1981年イスラエル生まれ。リスキーな役柄をものともせずに観るもの共々、デンジャーゾーンへと引きずり込む。

 エリザベスは実話を基にした次回作のリサーチのために、題材となる夫婦のもとを訪れる。肉体的、精神的に夫婦を分析をしていくにつれて、不均衡な関係性へと足を踏み込んでいく。

 ▲「レオン」で世界を驚かせてから30年を迎えるナタリー・ポートマン。もうすっかりとベテランの佇まいだが、チャレンジングな役柄を求める姿勢は今も変わらない。「スター・ウォーズ」シリーズや「Vフォー・ヴェンデッタ」「終わりで始まりの4日間」「マイティ・ソー」シリーズなどのファンタジックな作品で可愛らしくも力強い存在で輝くイメージがある彼女だが、「ブラック・スワン」や「ジャッキー」といった心理的なドラマでは不安定な心情のキャラクターを見事に立ち上がらせる。特に前者での「白鳥の湖」を演じるバレリーナのニナの役は、観るものすらも不安に陥らせるナーバスなパフォーマンス。ナーバスの中から色気と共に、この世のものとは思えない怪物的な存在へと昇っていく様は圧巻だ。

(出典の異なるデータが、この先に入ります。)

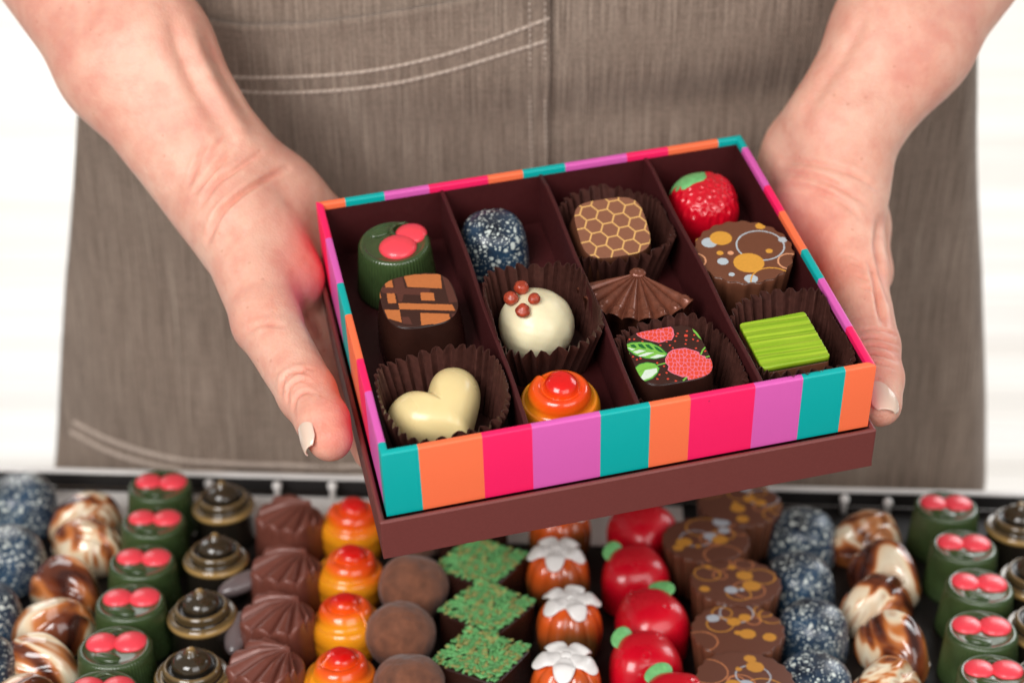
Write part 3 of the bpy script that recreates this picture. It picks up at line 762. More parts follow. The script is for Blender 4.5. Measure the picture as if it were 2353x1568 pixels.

 ▲今作「メイ・ディセンバー ゆれる真実」でも、リサーチをする俳優エリザベスの役で、リサーチ対象の年の差夫婦の微妙な隙間に入り込んでいく。「演じる」ことを武器に彼らと自分の境界線を押し広げ、夫婦の心をかき乱していく。

 ▲あらゆるテーマを刺激する本作だけに、ポートマンの刺激的な演技は観る者の心の平穏を乱していく。行き過ぎた演技の好奇心が行き着く先とは、如何に。


ナタリー・ポートマンとアカデミー賞

・第77回アカデミー賞(2004)助演女優賞候補:クローサー

 「レオン」でブレイクし、「スター・ウォーズ」でハリウッドイチオシの若手スターに成長したポートマンは、その勢いのまま名匠マイク・ニコルズ監督作「クローサー」で初めてのオスカー候補に。屈折した大人の恋を描く今作で、ジュリア・ロバーツとジュード・ロウ、クライヴ・オーウェンらと濃厚でバチバチの演技合戦を披露した。助演女優賞は比較的、若手に優しい部門ではあったが、受賞は本命視されていた「アビエイター」のケイト・ブランシェットだった。ハリウッド黄金期を代表する俳優キャサリン・ヘプバーンをそっくりに演じ切った。

・第83回アカデミー賞(2010)主演女優賞受賞ブラック・スワン

 鬼才ダーレン・アロノフスキーの作品「ブラック・スワン」で精神を追い詰められていく劇団のトップバレリーナを演じたポートマン。バレエを実際に踊るというフィジカル面もさることながら、もう誰もたどり着けない怪物的なゾーンへと踏み込んでいく精神面をキリキリみせた。納得のオスカー受賞。おめでとう。

・第89回アカデミー賞(2016)主演女優賞候補:ジャッキー ファーストレディ/最後の使命

 チリ出身のパブロ・ララインが仕掛けるジャクリーン・”ジャッキー”・ケネディ大統領夫人の肖像を描き出す本作。すぐ隣で夫が暗殺されるというトラウマと喪失、哀しみを抱えながらファーストレディとしての残された使命をこなさなくてはならないケネディ夫人を繊細に演じた。ポートマンは特徴的なジャッキーの話し方をマスターし、がらんどうな瞳で、その絶望を語り始める。前哨戦でも存在感があったが、受賞は「ラ・ラ・ランド」のエマ・ストーンだった。これは厳しい戦いだった。ちなみにポートマンは出産のため授賞式は欠席。